Focus on EMI trial
JUDGE JED RAKOFF
Jed Rakoff provoked the ire of Wall Street when he rejected Bank of America’s $33m attempt to settle a dishonesty probe last year, describing such offers as “half-baked justice at best”.
He redeemed himself in the eyes of one American bank yesterday, though his merciless courtroom treatment of long-winded witnesses gained him few friends. He was happy to slash Hands’ damages claim by $6bn, and once cut off irrelevant arguments about Hands’ and Wormsleys’ children by snapping: “I congratulate them on their fertility.”
GUY HANDS
THERE were numerous raised eyebrows in both music and private equity camps when Guy Hands bought EMI in 2007. As a private equity tycoon with huge stakes in the Meridien hotel chain and Shanks waste plants, Hands never seemed the right fit for the home of Kylie Minogue and Pink Floyd.
Nevertheless, he has poured millions of pounds from his own funds into keeping afloat the record label he hunted for close to 15 years. He said in court last month that between 60 and 70 per cent of his personal fortune is tied up in the firm.

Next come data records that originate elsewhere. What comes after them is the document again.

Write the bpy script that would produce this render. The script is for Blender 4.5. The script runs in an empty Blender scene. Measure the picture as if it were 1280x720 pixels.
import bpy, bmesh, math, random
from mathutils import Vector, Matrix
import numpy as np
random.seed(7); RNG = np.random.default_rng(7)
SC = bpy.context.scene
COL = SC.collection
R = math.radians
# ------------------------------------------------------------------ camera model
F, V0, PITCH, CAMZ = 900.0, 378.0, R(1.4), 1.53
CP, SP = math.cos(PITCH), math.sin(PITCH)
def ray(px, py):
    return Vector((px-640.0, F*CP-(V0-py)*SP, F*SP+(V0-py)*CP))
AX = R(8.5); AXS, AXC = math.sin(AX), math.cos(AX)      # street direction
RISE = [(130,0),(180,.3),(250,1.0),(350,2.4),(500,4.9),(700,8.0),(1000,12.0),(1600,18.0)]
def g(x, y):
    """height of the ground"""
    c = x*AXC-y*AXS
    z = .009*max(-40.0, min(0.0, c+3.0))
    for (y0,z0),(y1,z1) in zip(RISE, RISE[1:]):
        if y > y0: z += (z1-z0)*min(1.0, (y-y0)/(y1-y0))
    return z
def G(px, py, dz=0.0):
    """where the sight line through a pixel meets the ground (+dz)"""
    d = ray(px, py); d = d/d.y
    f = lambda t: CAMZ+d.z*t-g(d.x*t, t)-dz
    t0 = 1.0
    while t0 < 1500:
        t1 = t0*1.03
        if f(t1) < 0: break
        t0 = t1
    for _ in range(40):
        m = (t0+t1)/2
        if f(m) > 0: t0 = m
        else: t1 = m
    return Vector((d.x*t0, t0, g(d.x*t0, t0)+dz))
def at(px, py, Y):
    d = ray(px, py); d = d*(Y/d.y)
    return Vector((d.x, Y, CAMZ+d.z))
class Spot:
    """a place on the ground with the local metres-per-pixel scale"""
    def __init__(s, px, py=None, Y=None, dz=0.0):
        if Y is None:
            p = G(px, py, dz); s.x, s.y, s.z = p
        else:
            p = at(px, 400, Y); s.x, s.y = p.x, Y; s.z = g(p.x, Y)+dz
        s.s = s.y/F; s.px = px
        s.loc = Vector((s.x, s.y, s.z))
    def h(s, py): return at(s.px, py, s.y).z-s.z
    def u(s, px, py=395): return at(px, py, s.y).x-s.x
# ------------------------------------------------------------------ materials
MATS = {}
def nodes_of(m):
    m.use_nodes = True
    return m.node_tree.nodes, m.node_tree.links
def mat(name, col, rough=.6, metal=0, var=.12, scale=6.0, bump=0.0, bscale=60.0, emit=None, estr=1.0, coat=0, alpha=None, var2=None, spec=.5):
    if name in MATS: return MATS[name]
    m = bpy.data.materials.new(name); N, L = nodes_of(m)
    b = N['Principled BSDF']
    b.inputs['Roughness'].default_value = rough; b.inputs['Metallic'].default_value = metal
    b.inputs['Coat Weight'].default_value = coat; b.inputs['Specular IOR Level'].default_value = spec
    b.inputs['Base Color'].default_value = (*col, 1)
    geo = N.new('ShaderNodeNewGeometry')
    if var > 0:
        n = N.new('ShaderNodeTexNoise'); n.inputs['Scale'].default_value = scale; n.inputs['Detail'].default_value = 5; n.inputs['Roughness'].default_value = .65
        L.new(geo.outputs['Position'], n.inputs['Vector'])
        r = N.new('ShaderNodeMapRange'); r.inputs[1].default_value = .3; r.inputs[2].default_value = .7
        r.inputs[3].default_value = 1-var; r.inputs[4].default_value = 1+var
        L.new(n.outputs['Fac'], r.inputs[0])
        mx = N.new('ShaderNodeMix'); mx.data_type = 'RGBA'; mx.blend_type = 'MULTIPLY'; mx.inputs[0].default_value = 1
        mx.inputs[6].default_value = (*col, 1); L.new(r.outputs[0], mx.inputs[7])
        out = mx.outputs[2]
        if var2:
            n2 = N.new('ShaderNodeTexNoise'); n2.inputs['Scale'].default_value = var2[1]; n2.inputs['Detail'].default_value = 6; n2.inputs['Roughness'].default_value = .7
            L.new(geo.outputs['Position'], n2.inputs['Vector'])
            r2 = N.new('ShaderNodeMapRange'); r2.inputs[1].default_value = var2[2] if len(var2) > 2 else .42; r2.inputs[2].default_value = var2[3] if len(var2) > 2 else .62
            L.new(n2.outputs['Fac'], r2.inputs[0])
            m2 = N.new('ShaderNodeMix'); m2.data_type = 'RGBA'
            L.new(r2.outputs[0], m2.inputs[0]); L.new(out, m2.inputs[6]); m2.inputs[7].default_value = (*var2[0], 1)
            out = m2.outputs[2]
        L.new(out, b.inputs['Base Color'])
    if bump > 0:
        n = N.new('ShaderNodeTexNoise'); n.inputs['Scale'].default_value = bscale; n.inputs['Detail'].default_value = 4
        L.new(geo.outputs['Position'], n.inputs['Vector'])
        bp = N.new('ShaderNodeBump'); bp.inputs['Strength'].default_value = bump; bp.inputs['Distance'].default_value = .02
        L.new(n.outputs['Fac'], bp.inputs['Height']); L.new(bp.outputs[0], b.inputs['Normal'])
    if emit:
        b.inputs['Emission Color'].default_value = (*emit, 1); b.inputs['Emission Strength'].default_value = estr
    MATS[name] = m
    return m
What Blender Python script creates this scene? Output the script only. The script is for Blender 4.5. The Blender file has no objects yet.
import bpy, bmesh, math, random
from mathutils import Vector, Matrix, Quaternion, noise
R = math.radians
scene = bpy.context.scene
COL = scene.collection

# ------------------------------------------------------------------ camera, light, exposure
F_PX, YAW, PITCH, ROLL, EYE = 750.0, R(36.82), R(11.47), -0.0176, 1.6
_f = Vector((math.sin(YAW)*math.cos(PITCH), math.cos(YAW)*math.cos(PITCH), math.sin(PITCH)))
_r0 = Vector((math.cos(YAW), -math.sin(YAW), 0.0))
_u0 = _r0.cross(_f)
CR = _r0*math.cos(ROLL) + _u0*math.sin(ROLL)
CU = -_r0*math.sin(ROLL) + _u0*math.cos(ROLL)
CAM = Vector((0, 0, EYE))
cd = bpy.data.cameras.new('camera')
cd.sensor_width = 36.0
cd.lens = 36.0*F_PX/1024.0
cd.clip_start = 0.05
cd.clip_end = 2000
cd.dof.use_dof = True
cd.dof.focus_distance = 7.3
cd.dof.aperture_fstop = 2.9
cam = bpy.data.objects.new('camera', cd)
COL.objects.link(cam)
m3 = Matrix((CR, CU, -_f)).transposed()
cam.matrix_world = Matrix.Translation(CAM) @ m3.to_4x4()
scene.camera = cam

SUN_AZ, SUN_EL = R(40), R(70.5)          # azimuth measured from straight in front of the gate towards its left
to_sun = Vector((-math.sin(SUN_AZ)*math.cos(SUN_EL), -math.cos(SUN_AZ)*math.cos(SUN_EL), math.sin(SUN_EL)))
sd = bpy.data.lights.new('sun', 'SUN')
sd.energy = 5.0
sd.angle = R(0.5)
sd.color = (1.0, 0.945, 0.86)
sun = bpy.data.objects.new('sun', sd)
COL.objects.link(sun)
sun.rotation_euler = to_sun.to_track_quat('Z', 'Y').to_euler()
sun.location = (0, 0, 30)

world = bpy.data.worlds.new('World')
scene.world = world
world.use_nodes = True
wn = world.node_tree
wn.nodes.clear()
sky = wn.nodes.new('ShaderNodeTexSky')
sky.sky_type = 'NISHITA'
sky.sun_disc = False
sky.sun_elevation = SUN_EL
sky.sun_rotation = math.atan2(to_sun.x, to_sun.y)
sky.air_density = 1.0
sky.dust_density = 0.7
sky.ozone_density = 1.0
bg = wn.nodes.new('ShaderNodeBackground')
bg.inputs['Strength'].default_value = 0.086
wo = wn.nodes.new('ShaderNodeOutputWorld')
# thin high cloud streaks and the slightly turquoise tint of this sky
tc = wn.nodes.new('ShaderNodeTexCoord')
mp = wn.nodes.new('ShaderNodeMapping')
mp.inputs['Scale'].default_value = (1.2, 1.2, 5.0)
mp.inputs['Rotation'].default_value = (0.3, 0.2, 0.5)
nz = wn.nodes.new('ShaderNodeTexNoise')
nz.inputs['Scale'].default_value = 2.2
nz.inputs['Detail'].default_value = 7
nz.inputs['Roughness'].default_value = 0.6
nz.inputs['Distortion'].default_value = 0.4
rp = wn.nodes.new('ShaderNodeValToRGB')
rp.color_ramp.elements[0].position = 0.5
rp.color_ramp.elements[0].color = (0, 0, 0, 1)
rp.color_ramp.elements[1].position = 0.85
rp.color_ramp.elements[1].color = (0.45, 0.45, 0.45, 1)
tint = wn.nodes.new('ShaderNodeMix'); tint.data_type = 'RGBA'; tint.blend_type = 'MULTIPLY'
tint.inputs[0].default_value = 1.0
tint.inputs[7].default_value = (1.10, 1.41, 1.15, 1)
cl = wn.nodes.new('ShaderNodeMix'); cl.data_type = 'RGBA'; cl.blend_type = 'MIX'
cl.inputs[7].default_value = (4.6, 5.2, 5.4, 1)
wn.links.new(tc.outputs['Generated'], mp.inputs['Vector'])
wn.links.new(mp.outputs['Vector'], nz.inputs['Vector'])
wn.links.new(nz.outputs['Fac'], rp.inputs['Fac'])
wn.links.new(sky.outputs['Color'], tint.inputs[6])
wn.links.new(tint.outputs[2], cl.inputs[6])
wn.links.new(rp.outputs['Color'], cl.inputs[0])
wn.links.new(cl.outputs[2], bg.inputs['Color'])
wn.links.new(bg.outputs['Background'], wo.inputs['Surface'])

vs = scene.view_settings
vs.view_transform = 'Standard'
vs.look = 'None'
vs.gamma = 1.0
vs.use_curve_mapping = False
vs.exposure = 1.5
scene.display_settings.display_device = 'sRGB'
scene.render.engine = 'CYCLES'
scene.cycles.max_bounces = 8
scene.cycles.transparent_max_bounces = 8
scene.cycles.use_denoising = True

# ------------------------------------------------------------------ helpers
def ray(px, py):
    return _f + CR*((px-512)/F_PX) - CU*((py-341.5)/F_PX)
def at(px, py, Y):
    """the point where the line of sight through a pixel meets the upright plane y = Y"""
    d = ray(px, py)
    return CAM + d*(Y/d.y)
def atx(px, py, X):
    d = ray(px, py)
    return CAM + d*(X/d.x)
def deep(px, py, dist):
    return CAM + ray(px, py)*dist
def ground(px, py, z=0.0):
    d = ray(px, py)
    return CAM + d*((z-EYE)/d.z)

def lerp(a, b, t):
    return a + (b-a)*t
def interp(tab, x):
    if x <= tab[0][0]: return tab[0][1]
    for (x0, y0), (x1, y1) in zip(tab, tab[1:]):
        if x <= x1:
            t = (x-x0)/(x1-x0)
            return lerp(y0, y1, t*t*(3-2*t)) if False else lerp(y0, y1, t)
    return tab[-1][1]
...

Hands graduated from Oxford with a third class degree in politics and economics, and started his career as a bond trader at Goldman Sachs.
He also spent time at Nomura before setting up his private equity vehicle Terra Firma in 2002.
He is now based in Guernsey, having moved from Kent last year for tax reasons. He claims to almost never visit his wife and two school-age children to retain his exile status.
DAVID WORMSLEY
DAVID Wormsley, known as The Worm in financial circles, was once Guy Hands’ financial adviser and used to take shooting holidays with him and his family. Citigroup’s UK chair of investment banking is unlikely to get another invitation.
Wormsley, 50, had until recently managed to steer clear of the public eye, despite being named the top mergers and acquisitions banker in the City several years running. He has been linked with gigantic deals including Ferrovial’s £10bn purchase of BAA and a £41bn restructuring at Shell.
His most recent distractions from the US fraud case included advising CVC Capital in its £850m joint takeover bid for Brit Insurance, the sponsor of the England cricket team, earlier this year.
In an email to Hands in 2006 he told his old friend: “I am incapable of not trying to get you to the best possible outcome.”
Despite the sour outcome of the EMI deal, the US courts agree with him.
TIME LINE | TERRA FIRMA AND EMI
18 – 21 May 2007
Guy Hands claimed David Wormsley made three phone calls to Guy Hands encouraging Terra Firma to bid 265p a share for EMI by 9am the next day to close the deal.
21 May 2007
Terra Firma borrows £2.6bn from Citigroup to buy out EMI for £4.2bn.
October 2008
EMI posts a full-year loss of £757m.
September 2009
Terra Firma writes down the investment by 50 per cent and its entire portfolio by 45.5 per cent.
11 December 2009
Hands files lawsuit at the New York Supreme Court accusing Citi of tricking Terra Firma into buying EMI.
August 2010
EMI achieves 2010 revenues of £1.65bn and a net loss of £512m.
October – November 2010
Fraud case opens in Manhattan, eventually dismissing Hands’ claims that Wormsley lied to push him into bidding.